*Task statement*:
Look for the word "Blender" in the entries below, then copy every line that has it.

*Entries shown*:
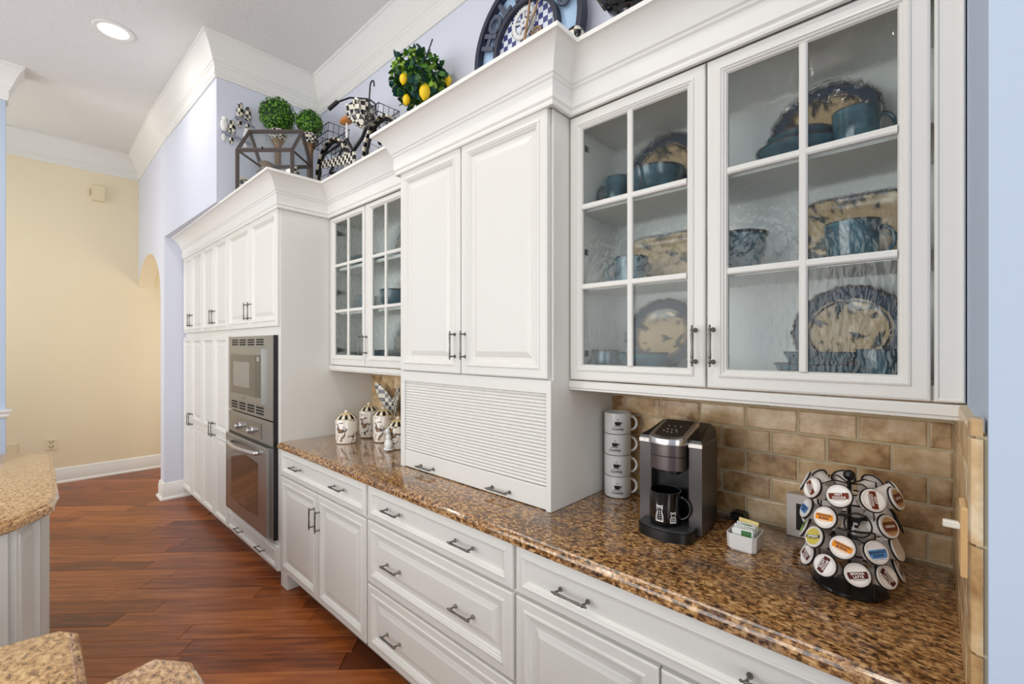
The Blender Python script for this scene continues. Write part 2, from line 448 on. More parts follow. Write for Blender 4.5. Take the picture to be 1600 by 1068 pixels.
# cornice
CP = [(0, 3.55), (0.012, 3.55), (0.014, 3.566), (0.019, 3.572), (0.019, 3.632), (0.026, 3.64), (0.028, 3.652), (0.036, 3.66), (0.038, 3.672),
      (0.046, 3.690), (0.058, 3.725), (0.074, 3.762), (0.092, 3.792), (0.104, 3.806), (0.11, 3.808), (0.11, ZC), (0, ZC)]
S('trim_1', sweep(CP, [(1.755, -0.06), (1.755, 3.93), (0.97, 3.93), (0.93, 5.58), (0.935, 7.12), (-1.85, 7.12)], 1), TRIM, smooth=30)
S('trim_2', sweep(CP, [(-0.12, 5.72), (-0.12, 5.58), (-3.48, 5.58)], 1), TRIM, smooth=30)
RP = [(0, 0.935), (0.012, 0.94), (0.02, 0.955), (0.02, 0.97), (0.032, 0.985), (0.036, 1.0), (0, 1.004)]
S('trim_3', sweep(RP, [(-0.12, 5.72), (-0.12, 5.58), (-3.48, 5.58)], 1), TRIM)
BP = [(0, 0), (0.034, 0), (0.034, 0.012), (0.028, 0.022), (0.018, 0.028), (0.018, 0.125), (0.014, 0.132), (0.014, 0.150), (0.008, 0.162), (0, 0.168)]
S('baseboard_far', sweep(BP, [(2.5, 7.12), (-1.85, 7.12)], 1), TRIM, smooth=30)
S('baseboard_right', sweep(BP, [(1.20, 5.58), (0.93, 5.58), (0.9306, 5.76), (1.2, 5.76)], 1), TRIM, smooth=30)
S('baseboard_left', sweep(BP, [(-0.12, 5.72), (-0.12, 5.58), (-3.48, 5.58)], 1), TRIM, smooth=30)

# floor: slab plus individual diagonal planks
fl = S('floor', MB().box(-3.6, 2.62, -2.82, 7.25, -0.06, -0.006), mat('subfloor_wood', (96, 48, 22), 0.35))
def clip(poly, ax, val, keep_less):
    out = []
    for i in range(len(poly)):
        a, b = poly[i - 1], poly[i]
        ia = (a[ax] <= val) if keep_less else (a[ax] >= val); ib = (b[ax] <= val) if keep_less else (b[ax] >= val)
        if ia != ib:
            t = (val - a[ax]) / (b[ax] - a[ax]); out.append((a[0] + (b[0] - a[0]) * t, a[1] + (b[1] - a[1]) * t))
        if ib: out.append(b)
    return out
q = math.sqrt(0.5); pw = 0.127
for k in range(0, 60):
    v0 = 0.25 + k * pw
    u = -6.2 + random.random() * 1.0
    while u < 1.2:
        L = random.uniform(0.75, 1.7); g = 0.0008
        c = [(u + g, v0 + g), (u + L - g, v0 + g), (u + L - g, v0 + pw - g), (u + g, v0 + pw - g)]
        u += L
        poly = [((a + b) * q, (b - a) * q) for a, b in c]
        cx = sum(p[0] for p in poly) / 4; cyy = sum(p[1] for p in poly) / 4
        for ax, val, less in ((0, -1.3, False), (0, 1.75 if cyy < 5.6 else 2.45, True), (1, 0.3, False), (1, 7.118, True)):
            if poly: poly = clip(poly, ax, val, less)
        if len(poly) < 3: continue
        # hidden under the cabinet run or behind the islands
        if cx - cyy * 0.0 > 1.55 and cyy < 5.4: continue
        if cx < -0.1 and cyy < 3.4: continue
        mx_ = sum(p[0] for p in poly) / len(poly); my_ = sum(p[1] for p in poly) / len(poly)
        loc = [((p[0] - mx_) * q - (p[1] - my_) * q, (p[0] - mx_) * q + (p[1] - my_) * q) for p in poly]
        lp = loc if sum(loc[i - 1][0] * loc[i][1] - loc[i][0] * loc[i - 1][1] for i in range(len(loc))) > 0 else loc[::-1]
        try:
            ins = offset_poly(lp, 0.0012)
            mb = MB().rings([[(x, y, -0.006) for x, y in lp], [(x, y, -0.0012) for x, y in lp], [(x, y, 0) for x, y in ins]])
        except Exception: continue
        pl = bpy.data.objects.new('plank', mesh('plank', mb, WOOD))
        pl.location = (mx_, my_, 0) ; pl.rotation_euler = (0, 0, -PI / 4)
        pl.location = Vector(pl.location) - Vector(ORG['floor'])
        finish(pl, fl, None, None, None, None)

# ---------------------------------------------------------------- wall tiles (running bond, tumbled)
def tile_mesh(w, h, d=0.010, seed=0):
    rnd = random.Random(seed); mb = MB(); hw_, hh = w / 2, h / 2
    def ring(e, z, j):
        pts = []
        for sx, sy, n_ in ((-1, -1, 0), (1, -1, 1), (1, 1, 2), (-1, 1, 3)):
            for t in (0.0, 0.33, 0.66):
                a = [(-1, -1), (1, -1), (1, 1), (-1, 1)][n_]; b = [(-1, -1), (1, -1), (1, 1), (-1, 1)][(n_ + 1) % 4]
                x = (a[0] + (b[0] - a[0]) * t) * (hw_ - e); y = (a[1] + (b[1] - a[1]) * t) * (hh - e)
                pts.append((x + rnd.uniform(-j, j), y + rnd.uniform(-j, j), z))
        return pts
    mb.rings([ring(0.001, 0, 0), ring(0.001, d * 0.55, 0.0008), ring(0.0028, d * 0.9, 0.0008), ring(0.006, d, 0.0005)])
    return mb
tvar = {}
def get_tile(w, h):
    key = (round(w, 3), round(h, 3), random.randrange(4))
    if key not in tvar: tvar[key] = mesh('tile', tile_mesh(w, h, 0.010, len(tvar)), TILE)
    return tvar[key]
def tiles_run(parent, X, y0, y1, z0, rows, phase, maxz):
    p = Vector(ORG[parent.name])
    for r in range(rows):
        z = z0 + r * 0.08; zt = min(z + 0.08, maxz)
        st = phase + (0.0795 if r % 2 else 0.0)
        k = math.floor((y0 - st) / 0.159) - 1
        while True:
            a = st + k * 0.159; b = a + 0.159; k += 1
            if a > y1: break
            a_, b_ = max(a, y0), min(b, y1)
            if b_ - a_ < 0.012: continue
            me = get_tile(b_ - a_ - 0.003, zt - z - 0.003)
            inst('tile', me, parent, Vector((X, (a_ + b_) / 2, (z + zt) / 2)) - p, (PI / 2, 0, -PI / 2))
wr = bpy.data.objects['wall_right']
g1 = MB().box(1.7425, 1.7552, -0.056, 1.019, 0.915, 1.398).box(1.7425, 1.7552, 1.997, 3.039, 0.915, 1.398)
build('grout', g1, GROUT, wr)
tiles_run(wr, 1.7495, -0.05, 1.02, 0.9185, 6, 0.0020, 1.398)
tiles_run(wr, 1.7495, 1.99, 3.035, 0.9185, 6, 0.03, 1.398)
wn = bpy.data.objects['wall_near']
build('grout', MB().box(0.95, 1.742, -0.0625, -0.0505, 0.915, 1.398), GROUT, wn)
p = Vector(ORG['wall_near'])
for r in range(6):
    z = 0.9185 + r * 0.08; zt = min(z + 0.08, 1.398); x = 1.742 - (0.08 if r % 2 else 0.159)
    xs = [1.742]
    while x > 0.99: xs.append(x); x -= 0.159
    xs.append(0.988)
    for a, b in zip(xs[1:], xs[:-1]):
        if b - a < 0.015: continue
        inst('tile', get_tile(b - a - 0.003, zt - z - 0.003), wn, Vector(((a + b) / 2, -0.0575, (z + zt) / 2)) - p, (PI / 2, 0, PI))
zz = 0.9185     # bullnose edge pieces
while zz < 1.42:
    h = min(0.159, 1.425 - zz)
    mb = MB(); rs = []
    for (x, y) in ((0.984, -0.0575), (0.984, -0.045), (0.965, -0.0425), (0.950, -0.0455), (0.943, -0.053), (0.943, -0.0575)): rs.append((x, y))
    mb.rings([[(x, y, zz + 0.002) for x, y in rs], [(x, y, zz + h - 0.002) for x, y in rs]])
    build('tile', mb, TILE, wn, smooth=30); zz += h
    if h < 0.159: break

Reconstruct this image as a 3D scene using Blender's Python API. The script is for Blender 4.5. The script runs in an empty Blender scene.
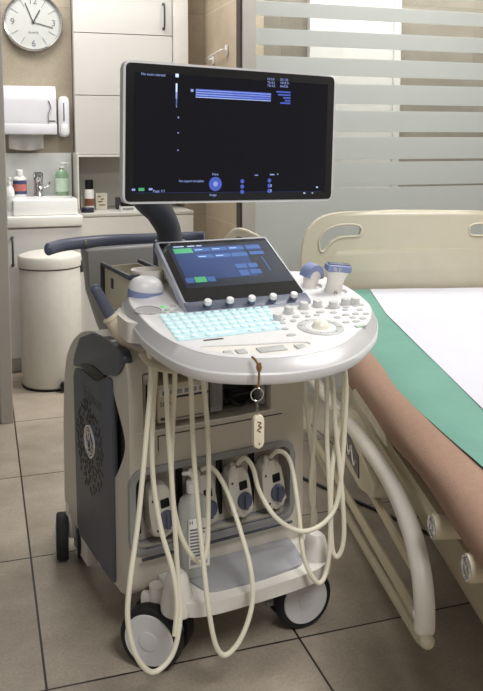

*Reply*:
The Blender Python script for this scene continues. Write part 2, from line 448 on. More parts follow. Write for Blender 4.5. Take the picture to be 1600 by 1068 pixels.
Reconstruct this image as a 3D scene using Blender's Python API. The script is for Blender 4.5. The script runs in an empty Blender scene.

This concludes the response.